Meh - the word that's sweeping the internet

This article is more than 13 years old
Michael Hann
Mon 5 Mar 2007 08.05 GMT

How was my weekend? Meh. The mehness of it is indescribable. Just one big, fat meh. If you are an old-media kind of reader, "meh" won't mean a whole lot to you. The word has appeared in the national press three times in the past year. If you gain new vocabulary from conversation, it is probably unfamiliar. If you can't be torn from the web, however, you will almost certainly know it, and its meaning.

Meh means rubbish. It means boring. It means not worth the effort, who cares, so-so, whatever. It is the all-purpose dismissive shrug of the blogger and messageboarder. And it is ubiquitous. On the I Love Music messageboard, for example, 4,010 separate discussion threads feature the use of "meh".

No one is quite sure where it comes from. Graeme Diamond, principal editor of the new word group at the Oxford English Dictionary, says it's not yet suitable for the OED, but he does have a "meh" file, and the first recorded print usage occurred in the Edmonton Sun newspaper in Canada in 2003: "Ryan Opray got voted off Survivor. Meh."

He thinks, however, it sprang into common usage from the Simpsons.

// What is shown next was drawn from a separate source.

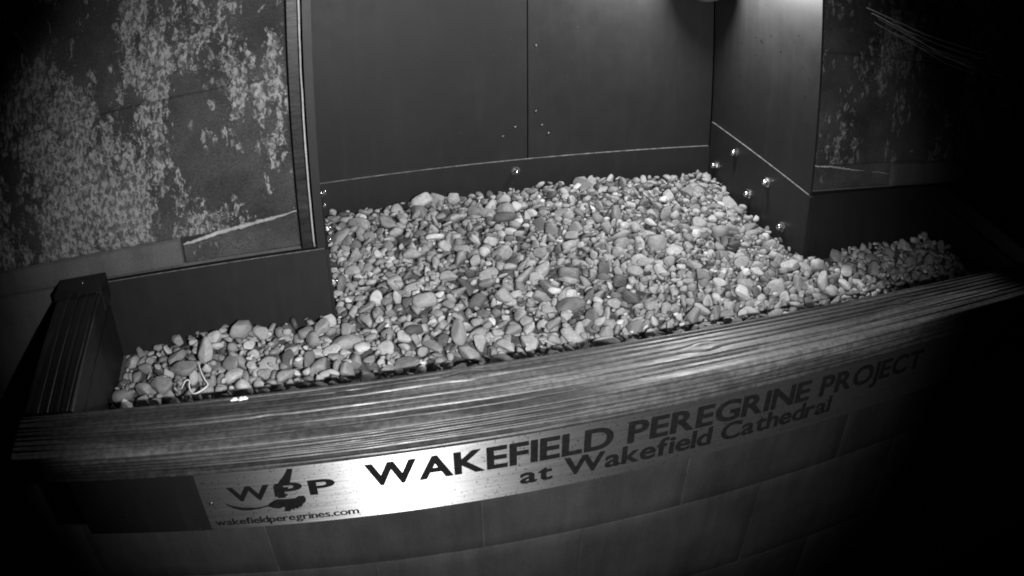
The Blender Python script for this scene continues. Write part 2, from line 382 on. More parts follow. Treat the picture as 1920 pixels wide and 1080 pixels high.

I can enlighten him further. Some credit the 2001 episode Hungry Hungry Homer with the first use of "meh" as a dismissal, when Homer asks Lisa and Bart if they want to go to the Blockoland theme park and receives the answer, "meh". But the Language Log website notes a 1995 episode in which Bart dismisses Marge's discussion of weaving with a "meh".

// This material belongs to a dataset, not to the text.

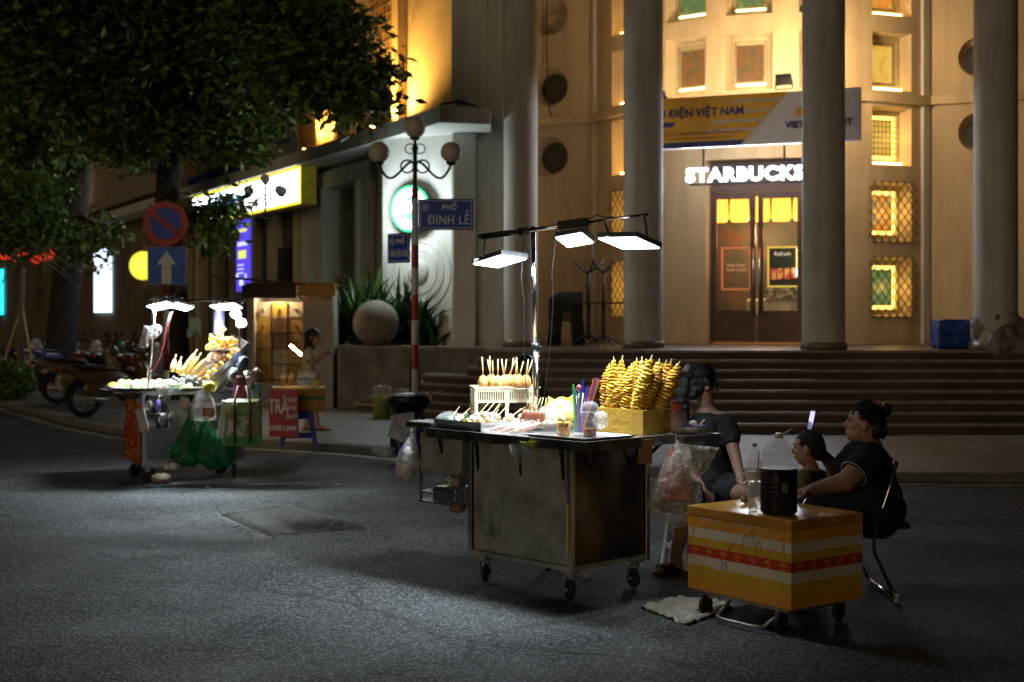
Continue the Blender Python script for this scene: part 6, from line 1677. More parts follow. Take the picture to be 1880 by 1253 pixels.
def potato(seed, L=.30):
    r2 = random.Random(seed); m = MB(); turns = 16; sg_ = 14; n = turns*sg_; prev = None; ph = r2.random()*6
    for i in range(n+1):
        u = i/n; a = 2*PI*i/sg_; R_ = (.0355*(1-.10*math.cos(u*7+ph))*(min(1, .6+u*3))*(1-.62*max(0, u-.80)/.2)); R_ *= 1+.09*math.sin(a*2.3+u*40+ph)
        z = u*L+.002*math.sin(a*3.1+ph); wv = .005*math.sin(a*1.7+u*23+ph)+.0035*math.sin(a*5+ph)
        c, s = math.cos(a), math.sin(a)
        p0 = V((c*.006, s*.006, z+.004)); p1 = V((c*R_*.62, s*R_*.62, z+wv*.4)); p2 = V((c*R_, s*R_, z+wv-.006))
        q = [m.v(p0), m.v(p1), m.v(p2), m.v(p2+V((c*.003, s*.003, -.005))), m.v(p2-V((0, 0, .010))), m.v(p1-V((0, 0, .008)))]
        if prev:
            for j in range(5):
                f = m.bm.faces.new((prev[j], prev[j+1], q[j+1], q[j])); f.smooth = True
        prev = q
    return m
pmat = mat('fried_potato', (.74, .47, .03), .42, var=.2, scale=16, sss=.15, stain=(.55, .25, .02), stain_scale=9, stain_amt=.4, bump=.2, bscale=60)
pmats = [pmat, mat('fried_potato_golden', (.70, .40, .03), .4, var=.3, scale=14, sss=.12, stain=(.40, .16, .02), stain_scale=8, stain_amt=.6, bump=.2), mat('fried_potato_brown', (.58, .30, .03), .4, var=.3, scale=14, sss=.1, stain=(.30, .12, .02), stain_scale=7, stain_amt=.7, bump=.2)]
vars_ = []
tops = [(1126, 660, 0), (1142, 658, 1), (1118, 672, 1), (1158, 672, 0), (1168, 662, 1), (1178, 660, 2), (1195, 657, 0), (1186, 664, 2), (1209, 664, 1), (1213, 672, 0), (1222, 666, 2), (1231, 664, 1), (1245, 668, 0), (1139, 690, 0), (1238, 676, 2)]
bots = [1122, 1130, 1112, 1146, 1155, 1165, 1166, 1172, 1185, 1180, 1192, 1200, 1206, 1128, 1204]
order = sorted(range(len(tops)), key=lambda i: tops[i][0])
for n_i, i in enumerate(order):
    px, py, dep = tops[i]; bxx = bots[i]
    fr_ = (bxx-1105)/120; Yb = 8.86-.27*fr_+ (.06*dep) if bxx < 1165 else 8.57+.02*dep+(bxx-1165)*.001+.03
    b = P(bxx, 0, Yb); b.z = CT+.125; tq = P(px, py, Yb+.02*dep); tq.y = Yb+.03*(dep-1)
    d_ = tq-b; L_ = d_.length
    rs_ = random.Random(i+50).uniform(.86, 1.16)
    if i < 3 or not vars_:
        m = potato(i, .30); me_o = m.build('spiral_slice', pmat, origin=None); vars_.append(me_o.data); bpy.data.objects.remove(me_o)
    t = thing('spiral_potato', '%s spiral potato skewer from the left in the yellow foam box' % ordinal(n_i), 'potato skewer', tuple(b), 0, 'spiral potato skewers')
    o = bpy.data.objects.new('fried_spiral', vars_[i % len(vars_)]); COL.objects.link(o); o.parent = t
    o.material_slots[0].link = 'OBJECT'; o.material_slots[0].material = pmats[(i*7) % 3 if px < 1200 else 1+i % 2]
    qd = d_.to_track_quat('Z', 'Y'); o.rotation_mode = 'QUATERNION'; o.rotation_quaternion = qd; o.rotation_quaternion = qd @ Euler((0, 0, i*1.3)).to_quaternion(); o.scale = (rs_, rs_, L_/.30)
    b2_ = random.Random(i+9)
    m = MB(); m.cone(b-d_.normalized()*.02, tq+d_.normalized()*.018, .0026, seg=6); m.build('bamboo_stick', MT['wood_stick'], t)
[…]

Some amateur etymologists on the web reckon meh is derived from Yiddish, pointing to a 1936 song that uses it as the sound of a goat bleating. A poster on Artblog.net called it a "Yiddish interjection used to express disdain that borders on apathy", but did not source it. "Many North American English interjections do have some basis in Yiddish," accepts Diamond. But does this one? "I can't say."

In any case, the word needs to pass into "widespread unselfconscious usage" before it will feature in the OED, he says. And with a print lifespan of just four years, so far, that is some distance away. But does he think it's becoming more common? "Well, I had fishcakes at lunchtime and I told someone they were ... meh."